By and large, I really liked and Obama's speech about immigration (this is about the text, not delivery--I read it, not watched it).
However, his vague and shifting use of "politics" annoyed me: "We have to put the politics aside." I think that there he means we need to stop taking ideological entrenched position and engage in politics together? And on The Dream Act not passing in the Senate: "It was a tremendous disappointment to get so close and then see politics get in the way." I'm not sure why The Dream Act didn't pass, but I'm pretty sure politics would have been the cause of either it passing or not passing. Politics is sort of the whole business of what they do in the government (or at least part of it). How is he just using this as a disparaging word?

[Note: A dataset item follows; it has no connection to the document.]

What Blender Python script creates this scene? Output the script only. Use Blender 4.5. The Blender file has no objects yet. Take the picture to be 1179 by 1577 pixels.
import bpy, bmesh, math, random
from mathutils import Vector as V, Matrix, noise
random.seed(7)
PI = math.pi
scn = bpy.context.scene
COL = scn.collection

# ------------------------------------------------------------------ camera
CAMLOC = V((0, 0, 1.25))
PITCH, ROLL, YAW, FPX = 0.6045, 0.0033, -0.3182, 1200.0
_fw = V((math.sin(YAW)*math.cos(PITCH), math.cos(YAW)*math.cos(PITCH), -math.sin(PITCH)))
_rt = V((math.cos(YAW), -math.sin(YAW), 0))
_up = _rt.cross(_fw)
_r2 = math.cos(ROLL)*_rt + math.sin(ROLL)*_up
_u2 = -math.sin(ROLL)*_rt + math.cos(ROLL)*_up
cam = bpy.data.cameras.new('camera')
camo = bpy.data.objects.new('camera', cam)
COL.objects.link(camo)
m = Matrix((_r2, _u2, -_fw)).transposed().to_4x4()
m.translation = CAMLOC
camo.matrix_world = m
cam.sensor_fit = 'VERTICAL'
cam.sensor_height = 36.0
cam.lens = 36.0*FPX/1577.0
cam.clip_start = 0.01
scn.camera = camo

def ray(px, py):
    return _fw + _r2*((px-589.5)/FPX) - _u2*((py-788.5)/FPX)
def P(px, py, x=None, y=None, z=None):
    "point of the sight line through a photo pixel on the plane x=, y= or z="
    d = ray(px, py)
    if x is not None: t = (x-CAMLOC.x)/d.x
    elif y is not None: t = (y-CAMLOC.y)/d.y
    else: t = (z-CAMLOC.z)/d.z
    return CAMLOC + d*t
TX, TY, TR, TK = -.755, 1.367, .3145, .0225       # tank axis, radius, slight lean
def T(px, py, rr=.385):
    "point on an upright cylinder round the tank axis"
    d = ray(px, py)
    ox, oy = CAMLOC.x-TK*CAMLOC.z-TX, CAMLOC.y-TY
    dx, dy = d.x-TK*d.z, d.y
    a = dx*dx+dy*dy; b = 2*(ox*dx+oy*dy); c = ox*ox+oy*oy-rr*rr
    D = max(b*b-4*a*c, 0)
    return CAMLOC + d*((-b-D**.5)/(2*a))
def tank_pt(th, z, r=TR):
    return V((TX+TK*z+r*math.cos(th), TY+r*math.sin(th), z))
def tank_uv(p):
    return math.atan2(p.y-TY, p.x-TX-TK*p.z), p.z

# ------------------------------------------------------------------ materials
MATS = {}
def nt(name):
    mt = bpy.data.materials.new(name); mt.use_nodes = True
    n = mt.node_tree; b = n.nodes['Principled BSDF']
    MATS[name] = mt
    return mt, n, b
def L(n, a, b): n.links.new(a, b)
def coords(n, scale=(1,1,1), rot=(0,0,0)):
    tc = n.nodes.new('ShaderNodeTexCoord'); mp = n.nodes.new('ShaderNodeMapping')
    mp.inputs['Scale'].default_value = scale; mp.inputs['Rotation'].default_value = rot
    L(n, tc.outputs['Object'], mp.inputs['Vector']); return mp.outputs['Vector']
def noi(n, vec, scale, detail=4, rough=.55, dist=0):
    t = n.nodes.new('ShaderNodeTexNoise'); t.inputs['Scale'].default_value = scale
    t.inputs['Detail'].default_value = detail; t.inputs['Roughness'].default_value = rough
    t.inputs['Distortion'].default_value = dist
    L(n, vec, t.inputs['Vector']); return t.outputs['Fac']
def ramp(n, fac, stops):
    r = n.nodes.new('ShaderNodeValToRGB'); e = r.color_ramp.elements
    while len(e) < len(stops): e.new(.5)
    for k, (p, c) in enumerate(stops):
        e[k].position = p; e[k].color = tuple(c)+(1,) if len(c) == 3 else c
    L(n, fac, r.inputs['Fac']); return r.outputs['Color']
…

Also, it interests me that Obama addresses the family and keeping families together as a big concern of immigration policy: "Our laws should respect families following the rules – reuniting them more quickly instead of splitting them apart. Today, the immigration system not only tolerates those who break the rules, it punishes the folks who follow the rules. While applicants wait for approval, for example, they're often forbidden from visiting the United States. Even husbands and wives may have to spend years apart. Parents can't see their children. I don't believe the United States of America should be in the business of separating families. That's not right. That's not who we are. " I don't read all of Obama's speeches, by any means, but this isn't something that I've heard him bring up much in the past. It's clever because conservatives can't complain about pro-family moves. When I read this section of the speech, though, it brought to my mind is contemporary shifts in immigration policy away from enforcing deportation of spouses in homosexual couples. Obama certainly doesn't mention that and perhaps it wasn't in his mind at all.